● **WHAT IS BEING ASKED**
Report the count of lines holding "continues" in the records, with no other words.

● **DATA FOR THIS EXERCISE**
******************************

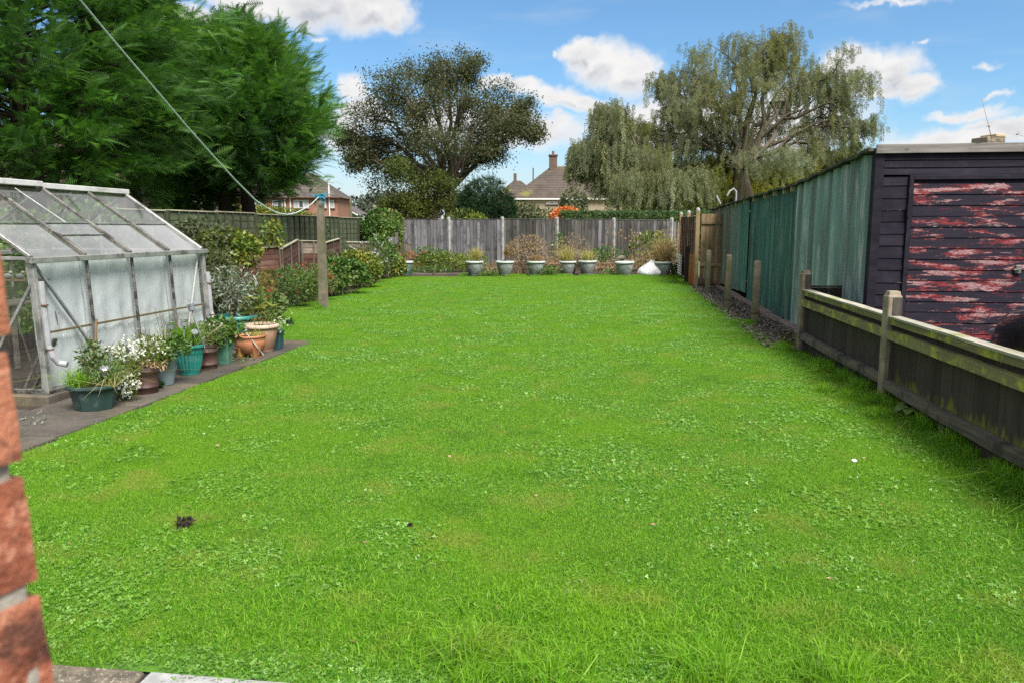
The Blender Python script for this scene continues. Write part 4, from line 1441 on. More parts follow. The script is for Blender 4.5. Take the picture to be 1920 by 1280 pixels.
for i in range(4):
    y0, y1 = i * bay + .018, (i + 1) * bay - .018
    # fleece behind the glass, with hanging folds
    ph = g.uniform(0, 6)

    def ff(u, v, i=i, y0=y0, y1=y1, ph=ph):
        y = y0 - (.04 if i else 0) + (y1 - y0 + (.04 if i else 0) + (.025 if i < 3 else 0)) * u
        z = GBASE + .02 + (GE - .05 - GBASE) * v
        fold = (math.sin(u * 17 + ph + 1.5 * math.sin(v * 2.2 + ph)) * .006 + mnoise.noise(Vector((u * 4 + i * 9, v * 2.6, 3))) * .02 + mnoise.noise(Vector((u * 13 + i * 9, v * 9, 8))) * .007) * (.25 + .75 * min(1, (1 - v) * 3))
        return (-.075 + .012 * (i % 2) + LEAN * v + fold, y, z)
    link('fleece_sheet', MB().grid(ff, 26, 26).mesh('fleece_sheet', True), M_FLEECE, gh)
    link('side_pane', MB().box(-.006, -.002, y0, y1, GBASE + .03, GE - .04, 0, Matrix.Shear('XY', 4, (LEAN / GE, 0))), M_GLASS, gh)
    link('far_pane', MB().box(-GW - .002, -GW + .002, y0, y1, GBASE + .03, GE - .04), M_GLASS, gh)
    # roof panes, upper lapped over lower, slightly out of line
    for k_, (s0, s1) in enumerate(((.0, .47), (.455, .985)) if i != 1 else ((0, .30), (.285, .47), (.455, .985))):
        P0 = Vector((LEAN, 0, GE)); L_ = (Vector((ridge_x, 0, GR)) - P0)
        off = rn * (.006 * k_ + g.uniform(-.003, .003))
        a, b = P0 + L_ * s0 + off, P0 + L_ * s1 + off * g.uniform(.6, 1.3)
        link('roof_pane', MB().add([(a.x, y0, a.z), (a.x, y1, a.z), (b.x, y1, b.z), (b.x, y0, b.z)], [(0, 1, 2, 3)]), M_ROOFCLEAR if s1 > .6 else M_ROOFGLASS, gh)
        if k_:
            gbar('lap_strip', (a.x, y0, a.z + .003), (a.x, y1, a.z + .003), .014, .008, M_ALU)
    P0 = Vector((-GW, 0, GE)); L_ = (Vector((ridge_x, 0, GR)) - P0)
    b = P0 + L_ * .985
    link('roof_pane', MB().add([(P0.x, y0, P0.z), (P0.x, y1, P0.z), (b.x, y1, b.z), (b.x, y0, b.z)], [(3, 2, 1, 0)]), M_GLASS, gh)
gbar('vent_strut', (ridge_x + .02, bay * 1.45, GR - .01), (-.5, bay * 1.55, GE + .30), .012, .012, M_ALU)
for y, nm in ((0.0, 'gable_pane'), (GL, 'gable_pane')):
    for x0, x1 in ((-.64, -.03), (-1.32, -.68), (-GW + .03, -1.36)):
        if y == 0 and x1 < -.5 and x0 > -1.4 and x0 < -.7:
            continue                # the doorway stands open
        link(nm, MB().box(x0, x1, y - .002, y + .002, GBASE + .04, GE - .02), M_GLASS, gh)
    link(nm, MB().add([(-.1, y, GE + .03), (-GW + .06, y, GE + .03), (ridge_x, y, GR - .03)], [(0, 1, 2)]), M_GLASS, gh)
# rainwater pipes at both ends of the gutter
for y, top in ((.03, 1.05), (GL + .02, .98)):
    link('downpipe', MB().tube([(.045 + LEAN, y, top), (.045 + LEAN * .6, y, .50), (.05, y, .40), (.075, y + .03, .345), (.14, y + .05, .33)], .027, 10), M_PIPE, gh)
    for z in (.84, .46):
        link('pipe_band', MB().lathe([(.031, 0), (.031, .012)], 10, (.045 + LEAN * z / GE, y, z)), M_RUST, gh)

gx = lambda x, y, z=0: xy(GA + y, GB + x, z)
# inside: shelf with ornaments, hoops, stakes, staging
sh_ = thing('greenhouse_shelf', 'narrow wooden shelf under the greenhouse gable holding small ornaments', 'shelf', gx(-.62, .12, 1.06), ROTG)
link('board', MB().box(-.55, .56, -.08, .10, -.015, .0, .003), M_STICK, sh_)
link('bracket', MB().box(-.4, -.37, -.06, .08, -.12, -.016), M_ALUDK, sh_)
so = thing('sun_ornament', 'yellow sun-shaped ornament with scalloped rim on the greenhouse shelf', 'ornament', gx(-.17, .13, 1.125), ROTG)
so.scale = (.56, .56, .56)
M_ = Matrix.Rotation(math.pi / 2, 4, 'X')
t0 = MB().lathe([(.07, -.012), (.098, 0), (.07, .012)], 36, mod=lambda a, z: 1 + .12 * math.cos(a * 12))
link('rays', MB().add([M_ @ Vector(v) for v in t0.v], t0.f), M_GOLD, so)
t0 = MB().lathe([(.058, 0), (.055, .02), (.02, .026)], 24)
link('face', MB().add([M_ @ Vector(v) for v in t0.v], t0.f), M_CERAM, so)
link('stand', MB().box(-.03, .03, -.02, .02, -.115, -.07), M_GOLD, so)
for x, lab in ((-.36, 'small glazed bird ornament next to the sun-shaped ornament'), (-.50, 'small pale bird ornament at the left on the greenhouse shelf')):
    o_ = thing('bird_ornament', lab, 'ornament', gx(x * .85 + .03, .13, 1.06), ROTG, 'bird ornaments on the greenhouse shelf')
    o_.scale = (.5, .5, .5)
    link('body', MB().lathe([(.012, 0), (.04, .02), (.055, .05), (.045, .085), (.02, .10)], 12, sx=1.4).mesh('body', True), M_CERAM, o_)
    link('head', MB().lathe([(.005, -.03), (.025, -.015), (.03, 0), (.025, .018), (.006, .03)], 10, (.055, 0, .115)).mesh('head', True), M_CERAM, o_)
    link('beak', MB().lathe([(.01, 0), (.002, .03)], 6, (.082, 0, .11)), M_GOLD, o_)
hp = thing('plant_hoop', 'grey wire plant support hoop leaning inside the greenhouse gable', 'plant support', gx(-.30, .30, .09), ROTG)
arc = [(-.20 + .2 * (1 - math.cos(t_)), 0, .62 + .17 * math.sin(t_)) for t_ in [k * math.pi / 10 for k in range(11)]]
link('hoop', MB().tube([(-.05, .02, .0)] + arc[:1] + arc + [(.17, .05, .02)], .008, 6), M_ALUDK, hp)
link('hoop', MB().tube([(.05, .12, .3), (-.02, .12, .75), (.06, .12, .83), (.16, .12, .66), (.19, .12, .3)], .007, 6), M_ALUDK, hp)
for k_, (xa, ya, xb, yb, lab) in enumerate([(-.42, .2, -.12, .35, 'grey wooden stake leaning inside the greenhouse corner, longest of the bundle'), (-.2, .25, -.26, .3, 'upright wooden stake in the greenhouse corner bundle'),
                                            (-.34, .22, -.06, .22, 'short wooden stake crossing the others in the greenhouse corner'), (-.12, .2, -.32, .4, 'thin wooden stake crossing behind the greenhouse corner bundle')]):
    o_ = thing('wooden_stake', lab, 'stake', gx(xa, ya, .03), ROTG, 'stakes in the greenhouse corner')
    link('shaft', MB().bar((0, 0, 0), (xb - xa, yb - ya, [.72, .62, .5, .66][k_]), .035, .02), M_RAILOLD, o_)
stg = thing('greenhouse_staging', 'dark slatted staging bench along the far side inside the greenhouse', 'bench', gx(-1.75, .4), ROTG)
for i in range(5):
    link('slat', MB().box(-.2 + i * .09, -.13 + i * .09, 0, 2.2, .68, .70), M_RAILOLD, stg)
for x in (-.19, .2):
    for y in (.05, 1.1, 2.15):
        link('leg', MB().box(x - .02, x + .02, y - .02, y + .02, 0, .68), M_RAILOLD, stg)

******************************

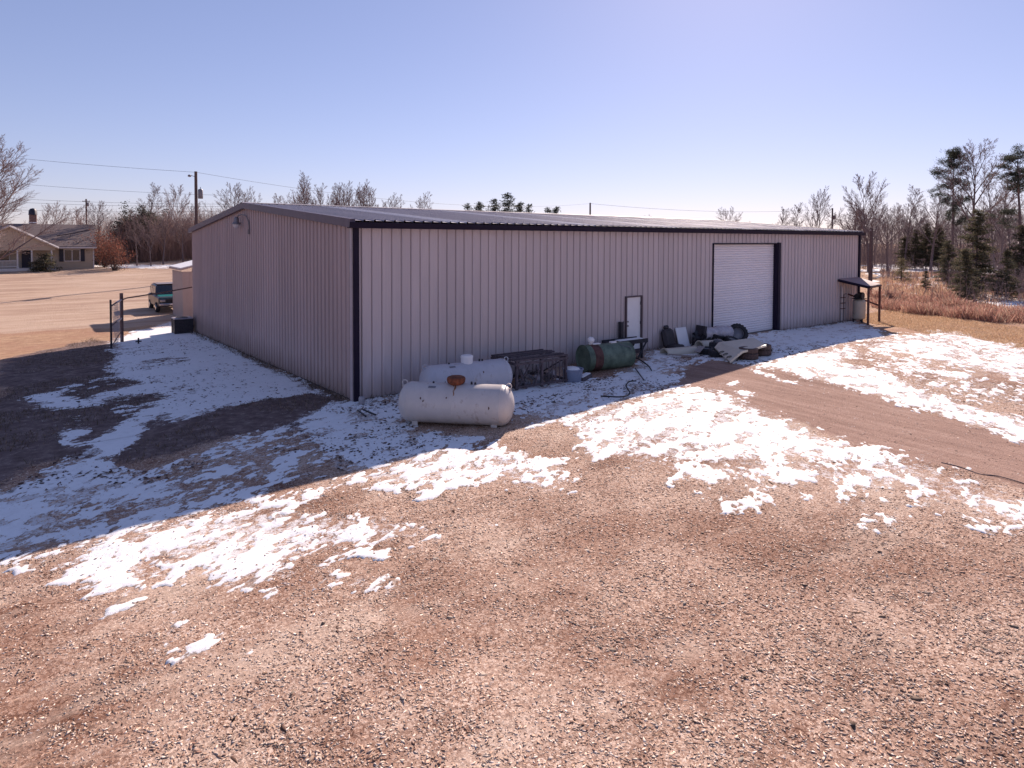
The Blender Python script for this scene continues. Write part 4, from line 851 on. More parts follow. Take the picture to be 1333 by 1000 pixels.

******************************

● **OUTPUT**
2